------ Information shown ------

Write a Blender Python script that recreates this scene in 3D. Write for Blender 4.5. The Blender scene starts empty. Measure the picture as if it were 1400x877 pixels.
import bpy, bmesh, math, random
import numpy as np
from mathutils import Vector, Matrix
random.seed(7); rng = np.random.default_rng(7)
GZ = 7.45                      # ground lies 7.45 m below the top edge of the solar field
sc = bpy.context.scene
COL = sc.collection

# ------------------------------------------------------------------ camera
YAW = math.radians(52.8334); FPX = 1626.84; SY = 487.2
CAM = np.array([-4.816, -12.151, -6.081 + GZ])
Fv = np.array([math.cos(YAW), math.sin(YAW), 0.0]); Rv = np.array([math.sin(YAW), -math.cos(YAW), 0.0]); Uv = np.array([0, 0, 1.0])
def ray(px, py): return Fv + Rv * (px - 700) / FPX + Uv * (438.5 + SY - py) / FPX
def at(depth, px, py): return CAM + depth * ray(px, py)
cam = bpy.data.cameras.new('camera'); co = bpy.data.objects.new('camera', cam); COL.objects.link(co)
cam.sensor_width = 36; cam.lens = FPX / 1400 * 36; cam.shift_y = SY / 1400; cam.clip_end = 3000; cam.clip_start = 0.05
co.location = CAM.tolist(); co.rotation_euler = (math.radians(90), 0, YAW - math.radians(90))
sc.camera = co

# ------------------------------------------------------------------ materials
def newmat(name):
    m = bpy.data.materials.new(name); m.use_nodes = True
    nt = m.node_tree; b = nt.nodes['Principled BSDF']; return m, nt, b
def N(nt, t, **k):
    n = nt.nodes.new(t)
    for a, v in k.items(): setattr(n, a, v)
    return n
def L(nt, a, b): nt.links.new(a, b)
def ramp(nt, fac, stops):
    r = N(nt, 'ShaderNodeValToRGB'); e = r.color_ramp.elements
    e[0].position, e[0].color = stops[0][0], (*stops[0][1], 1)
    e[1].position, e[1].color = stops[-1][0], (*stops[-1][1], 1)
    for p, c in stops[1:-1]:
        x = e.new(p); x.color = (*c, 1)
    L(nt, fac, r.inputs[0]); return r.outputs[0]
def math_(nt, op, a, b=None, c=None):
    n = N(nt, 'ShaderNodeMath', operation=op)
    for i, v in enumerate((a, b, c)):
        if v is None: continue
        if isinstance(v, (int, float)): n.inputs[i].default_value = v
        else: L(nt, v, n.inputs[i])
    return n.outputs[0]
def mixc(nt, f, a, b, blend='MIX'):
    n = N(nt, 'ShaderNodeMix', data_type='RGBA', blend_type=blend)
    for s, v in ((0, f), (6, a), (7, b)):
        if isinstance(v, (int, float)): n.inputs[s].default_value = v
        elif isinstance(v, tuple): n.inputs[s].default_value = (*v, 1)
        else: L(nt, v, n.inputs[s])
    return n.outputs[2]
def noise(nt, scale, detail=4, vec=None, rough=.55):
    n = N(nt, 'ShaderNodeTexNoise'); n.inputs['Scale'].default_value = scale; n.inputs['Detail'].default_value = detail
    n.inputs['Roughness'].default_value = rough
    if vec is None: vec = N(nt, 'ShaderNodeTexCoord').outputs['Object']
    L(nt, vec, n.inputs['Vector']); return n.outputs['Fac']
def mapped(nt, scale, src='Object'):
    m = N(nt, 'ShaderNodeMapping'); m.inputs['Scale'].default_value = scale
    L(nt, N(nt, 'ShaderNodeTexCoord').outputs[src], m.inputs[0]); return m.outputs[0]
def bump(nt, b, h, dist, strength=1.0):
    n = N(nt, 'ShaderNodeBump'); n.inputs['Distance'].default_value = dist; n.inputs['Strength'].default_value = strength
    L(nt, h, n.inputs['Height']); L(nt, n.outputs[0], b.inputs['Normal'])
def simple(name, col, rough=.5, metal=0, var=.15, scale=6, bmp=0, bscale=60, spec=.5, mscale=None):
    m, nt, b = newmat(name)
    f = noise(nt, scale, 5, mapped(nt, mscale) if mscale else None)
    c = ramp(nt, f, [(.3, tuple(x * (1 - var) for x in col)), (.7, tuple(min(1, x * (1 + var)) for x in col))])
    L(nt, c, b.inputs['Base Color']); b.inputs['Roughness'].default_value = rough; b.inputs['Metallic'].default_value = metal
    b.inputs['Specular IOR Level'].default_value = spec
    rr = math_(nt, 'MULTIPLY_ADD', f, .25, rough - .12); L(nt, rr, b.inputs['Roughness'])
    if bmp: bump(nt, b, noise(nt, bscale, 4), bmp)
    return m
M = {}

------

◆ **Your task**
Reproduce all data above, unchanged.

◆ **Completed task**
Write a Blender Python script that recreates this scene in 3D. Write for Blender 4.5. The Blender scene starts empty. Measure the picture as if it were 1400x877 pixels.
import bpy, bmesh, math, random
import numpy as np
from mathutils import Vector, Matrix
random.seed(7); rng = np.random.default_rng(7)
GZ = 7.45                      # ground lies 7.45 m below the top edge of the solar field
sc = bpy.context.scene
COL = sc.collection

# ------------------------------------------------------------------ camera
YAW = math.radians(52.8334); FPX = 1626.84; SY = 487.2
CAM = np.array([-4.816, -12.151, -6.081 + GZ])
Fv = np.array([math.cos(YAW), math.sin(YAW), 0.0]); Rv = np.array([math.sin(YAW), -math.cos(YAW), 0.0]); Uv = np.array([0, 0, 1.0])
def ray(px, py): return Fv + Rv * (px - 700) / FPX + Uv * (438.5 + SY - py) / FPX
def at(depth, px, py): return CAM + depth * ray(px, py)
cam = bpy.data.cameras.new('camera'); co = bpy.data.objects.new('camera', cam); COL.objects.link(co)
cam.sensor_width = 36; cam.lens = FPX / 1400 * 36; cam.shift_y = SY / 1400; cam.clip_end = 3000; cam.clip_start = 0.05
co.location = CAM.tolist(); co.rotation_euler = (math.radians(90), 0, YAW - math.radians(90))
sc.camera = co

# ------------------------------------------------------------------ materials
def newmat(name):
    m = bpy.data.materials.new(name); m.use_nodes = True
    nt = m.node_tree; b = nt.nodes['Principled BSDF']; return m, nt, b
def N(nt, t, **k):
    n = nt.nodes.new(t)
    for a, v in k.items(): setattr(n, a, v)
    return n
def L(nt, a, b): nt.links.new(a, b)
def ramp(nt, fac, stops):
    r = N(nt, 'ShaderNodeValToRGB'); e = r.color_ramp.elements
    e[0].position, e[0].color = stops[0][0], (*stops[0][1], 1)
    e[1].position, e[1].color = stops[-1][0], (*stops[-1][1], 1)
    for p, c in stops[1:-1]:
        x = e.new(p); x.color = (*c, 1)
    L(nt, fac, r.inputs[0]); return r.outputs[0]
def math_(nt, op, a, b=None, c=None):
    n = N(nt, 'ShaderNodeMath', operation=op)
    for i, v in enumerate((a, b, c)):
        if v is None: continue
        if isinstance(v, (int, float)): n.inputs[i].default_value = v
        else: L(nt, v, n.inputs[i])
    return n.outputs[0]
def mixc(nt, f, a, b, blend='MIX'):
    n = N(nt, 'ShaderNodeMix', data_type='RGBA', blend_type=blend)
    for s, v in ((0, f), (6, a), (7, b)):
        if isinstance(v, (int, float)): n.inputs[s].default_value = v
        elif isinstance(v, tuple): n.inputs[s].default_value = (*v, 1)
        else: L(nt, v, n.inputs[s])
    return n.outputs[2]
def noise(nt, scale, detail=4, vec=None, rough=.55):
    n = N(nt, 'ShaderNodeTexNoise'); n.inputs['Scale'].default_value = scale; n.inputs['Detail'].default_value = detail
    n.inputs['Roughness'].default_value = rough
    if vec is None: vec = N(nt, 'ShaderNodeTexCoord').outputs['Object']
    L(nt, vec, n.inputs['Vector']); return n.outputs['Fac']
def mapped(nt, scale, src='Object'):
    m = N(nt, 'ShaderNodeMapping'); m.inputs['Scale'].default_value = scale
    L(nt, N(nt, 'ShaderNodeTexCoord').outputs[src], m.inputs[0]); return m.outputs[0]
def bump(nt, b, h, dist, strength=1.0):
    n = N(nt, 'ShaderNodeBump'); n.inputs['Distance'].default_value = dist; n.inputs['Strength'].default_value = strength
    L(nt, h, n.inputs['Height']); L(nt, n.outputs[0], b.inputs['Normal'])
def simple(name, col, rough=.5, metal=0, var=.15, scale=6, bmp=0, bscale=60, spec=.5, mscale=None):
    m, nt, b = newmat(name)
    f = noise(nt, scale, 5, mapped(nt, mscale) if mscale else None)
    c = ramp(nt, f, [(.3, tuple(x * (1 - var) for x in col)), (.7, tuple(min(1, x * (1 + var)) for x in col))])
    L(nt, c, b.inputs['Base Color']); b.inputs['Roughness'].default_value = rough; b.inputs['Metallic'].default_value = metal
    b.inputs['Specular IOR Level'].default_value = spec
    rr = math_(nt, 'MULTIPLY_ADD', f, .25, rough - .12); L(nt, rr, b.inputs['Roughness'])
    if bmp: bump(nt, b, noise(nt, bscale, 4), bmp)
    return m
M = {}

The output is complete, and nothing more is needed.